Abstract

Stream-channel offsets are widely used for identifying strike-slip faults and estimating fault slip rates, assuming offsets result from fault slip. However, surface processes can modify and change stream channels. Here, we used a simple numerical model to investigate morphological evolution of stream channels due to both strike-slip fault slip and surface processes. Our results show competing effects: whereas fault slip offset stream channels, surface processes tend to modify fault offsets. Small fault offsets (a few meters) could be reconnected and straightened by new stream channels in a few hundred years or less. Over longer time, the cumulative effects of repeated fault slip and surface processes could lead to channels that are obliquely curved across the fault trace and differ from sharp and clear fault-offset stream channels.
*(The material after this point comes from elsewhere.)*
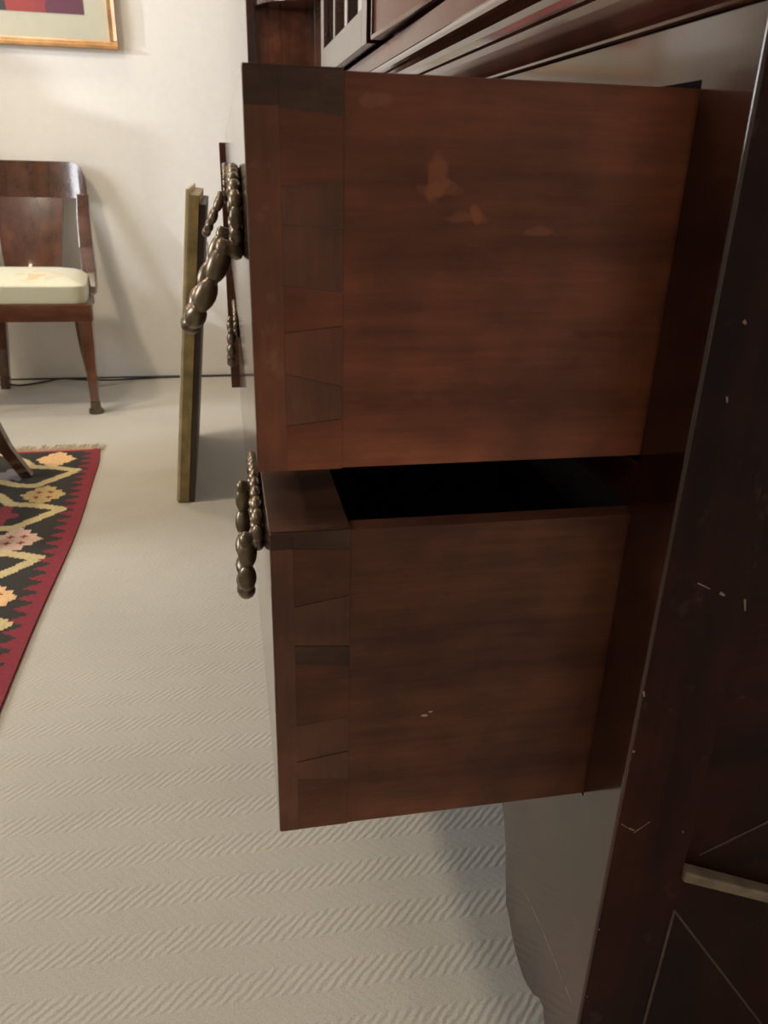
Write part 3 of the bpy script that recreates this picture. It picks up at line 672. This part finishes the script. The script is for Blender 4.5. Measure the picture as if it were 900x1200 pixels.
# ------------------------------------------------------------------ kilim rug: woven design as coloured knots on a stepped grid
def rug():
    t = thing('kilim_rug', (-1.0, 1.65, 0), 'black kilim rug with red toothed border and tan flowers, on the carpet', 'rug')
    cs_ = 0.0062; xr, ytop = -0.420, 2.585; nxr, nyr = 190, 305
    BLACK, RED, TAN, OLIVE, PINK, PEACH, LAV = (0.026, 0.023, 0.018), (0.22, 0.020, 0.032), (0.56, 0.45, 0.22), (0.50, 0.36, 0.14), (0.62, 0.42, 0.32), (0.74, 0.46, 0.22), (0.22, 0.19, 0.20)
    DR = (0.25, 0.03, 0.045); ORG = (0.55, 0.17, 0.09)
    def seg_d(p, a, b2):
        ax, ay = a; bx, by = b2; dx, dy = bx - ax, by - ay
        t_ = max(0, min(1, ((p[0] - ax) * dx + (p[1] - ay) * dy) / (dx * dx + dy * dy))); return math.hypot(p[0] - ax - t_ * dx, p[1] - ay - t_ * dy)
    P = 0.2985
    v1 = [(-0.72, 2.56), (-0.649, 2.492), (-0.613, 2.436), (-0.545, 2.420), (-0.476, 2.388), (-0.519, 2.335), (-0.575, 2.268), (-0.624, 2.280), (-0.67, 2.31), (-0.73, 2.33)]
    fcol = [PEACH, OLIVE, PINK, PEACH, OLIVE, PINK, PEACH, OLIVE]
    def col(x, y):
        d = xr - x; dy = ytop - y
        if d < 0.027: return RED
        if dy < 0.016: return ORG if dy < .008 else RED
        ph = (dy / 0.046) % 1.0
        if d < 0.027 + 0.032 * max(0, 1 - abs(2 * ph - 1) * 1.3): return RED
        for k in range(7):
            oy = k * P
            cx, cy = -0.551 + (0.012 * (k % 2)) , 2.497 - oy
            if abs(y - cy) < 0.07 and abs(x - cx) < .08:
                q = math.hypot((x - cx), (y - cy) * .82); a = math.atan2((y - cy) * .82, x - cx)
                if q < 0.050 + 0.006 * math.cos(4 * a) + .004 * math.cos(12 * a):
                    if k % 8 and 0.016 < q < 0.028 and abs(math.sin(2 * a)) > .82: return DR
                    return fcol[k]
            for i in range(len(v1) - 1):
                if seg_d((x, y), (v1[i][0], v1[i][1] - oy), (v1[i + 1][0], v1[i + 1][1] - oy)) < 0.0145: return TAN
            rx = -.755 if k == 0 else -.63
            q = math.hypot(x - rx, (y - 2.055 + oy - P) * .7); a = math.atan2(y - 2.055 + oy - P, x - rx)
            if q < 0.045 + .010 * math.cos(5 * a): return DR
            q = math.hypot(x + 0.66, (y - 2.365 + oy) * 0.9)
            if k == 0 and q < 0.042 + .01 * math.cos(7 * math.atan2(y - 2.365, x + .66)): return LAV
            q = math.hypot(x + 0.80, (y - 2.20 + oy) * .6)
            if q < 0.07: return TAN if q > .035 else DR
        if d > 0.95: return RED
        return BLACK
    vs, fs, cols = [], [], []
    def wob(y): return 0.013 * math.exp(-((y - 1.95) / .35) ** 2) - .012 * math.exp(-((y - 2.6) / .10) ** 2)
    for j in range(nyr + 1):
        y = ytop - j * cs_; w = wob(y)
        for i in range(nxr + 1):
            x = xr - i * cs_; vs.append((x + w * math.exp(-i / 25), y, 0.0062 + 0.0008 * math.sin(x * 9 + y * 4)))
    for j in range(nyr):
        for i in range(nxr):
            a = j * (nxr + 1) + i; fs.append((a, a + nxr + 1, a + nxr + 2, a + 1)[::-1]); cols.append(col(xr - (i + .5) * cs_, ytop - (j + .5) * cs_))
    nb = len(vs)     # skirt down to the carpet
    loop = [i for i in range(nxr + 1)] + [j * (nxr + 1) + nxr for j in range(1, nyr + 1)] + [nyr * (nxr + 1) + i for i in range(nxr - 1, -1, -1)] + [j * (nxr + 1) for j in range(nyr - 1, 0, -1)]
    for i in loop: vs.append((vs[i][0], vs[i][1], 0.0004))
    n = len(loop)
    for k in range(n): fs.append((loop[k], nb + k, nb + (k + 1) % n, loop[(k + 1) % n])); cols.append(RED)
    off = t.location
    me = bpy.data.meshes.new('weave'); me.from_pydata([tuple(Vector(v) - off) for v in vs], [], fs)
    at = me.attributes.new('knot', 'FLOAT_COLOR', 'FACE')
    for i, c in enumerate(cols):
        j = 1 + random.uniform(-.10, .10); at.data[i].color = (c[0] * j, c[1] * j, c[2] * j, 1)
    m, ns, ls, b = new_mat('woven wool'); an = node(ns, 'ShaderNodeAttribute', attribute_name='knot'); ls.new(an.outputs['Color'], b.inputs['Base Color'])
    b.inputs['Roughness'].default_value = 0.9
    tc = node(ns, 'ShaderNodeTexCoord'); wv = node(ns, 'ShaderNodeTexWave'); wv.bands_direction = 'Y'; wv.inputs['Scale'].default_value = 90; ls.new(tc.outputs['Object'], wv.inputs['Vector'])
    bp = node(ns, 'ShaderNodeBump'); bp.inputs['Strength'].default_value = 0.3; bp.inputs['Distance'].default_value = 0.002; ls.new(wv.outputs[1], bp.inputs['Height']); ls.new(bp.outputs[0], b.inputs['Normal'])
    me.materials.append(m); o = bpy.data.objects.new('weave', me); C.objects.link(o); o.parent = t
    fr = MB(); rnd = random.Random(3)
    for k in range(230):
        x = xr - .004 - k * .005; ln_ = rnd.uniform(.045, .075); sw = rnd.uniform(-.012, .012)
        fr.tube([(x, ytop - .002, .005), (x + sw * .4, ytop + ln_ * .5, .004), (x + sw, ytop + ln_, .0025)], [.0016, .0013, .0006], 4)
    f = fr.build('fringe', M['fringe'], t); f['kind'] = 'stuff'
rug()

# unseen desk-shaped block, added to keep the spotlight off the lower back wall
wd = thing('shade_block_desk', (-1.85, 3.24, 0), 'unseen dark desk-shaped block with a raised back, added to shade the back wall', 'desk')
MB().box(-2.10, -1.60, 2.95, 3.53, 0.06, 0.80).build('body', M['polish_v'], wd, 0.004)
MB().box(-2.12, -1.585, 2.935, 3.54, 0.801, 0.825).build('top', M['polish_h'], wd, 0.004)
MB().box(-2.10, -1.60, 3.125, 3.53, 0.8255, 1.30).build('raised_back', M['polish_v'], wd, 0.004)
MB().box(-2.10, -1.80, 3.11, 3.53, 1.3005, 1.42).build('pediment', M['polish_v'], wd, 0.03)
for x in (-2.05, -1.65):
    for y in (3.0, 3.48): MB().box(x - .025, x + .025, y - .025, y + .025, 0.0, 0.0595).build('leg', M['polish_v'], wd)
The morphological evidence of fault-offsets would be better preserved when the recurrence intervals of fault slip is shorter, and the fault zone is weaker. On the other hand, long recurrence intervals of slip events, irregular initial landforms, and complications of stream channel development such as stream capture, enhance the modification of fault-offsets of stream channels. We systematically examined the effects of major factors, including recurrence intervals of fault slip, diffusion and incision coefficients, and time-dependent variations of incision. Our results call for careful studies of surface processes when using stream-channel offsets to infer fault slip and estimate slip rates.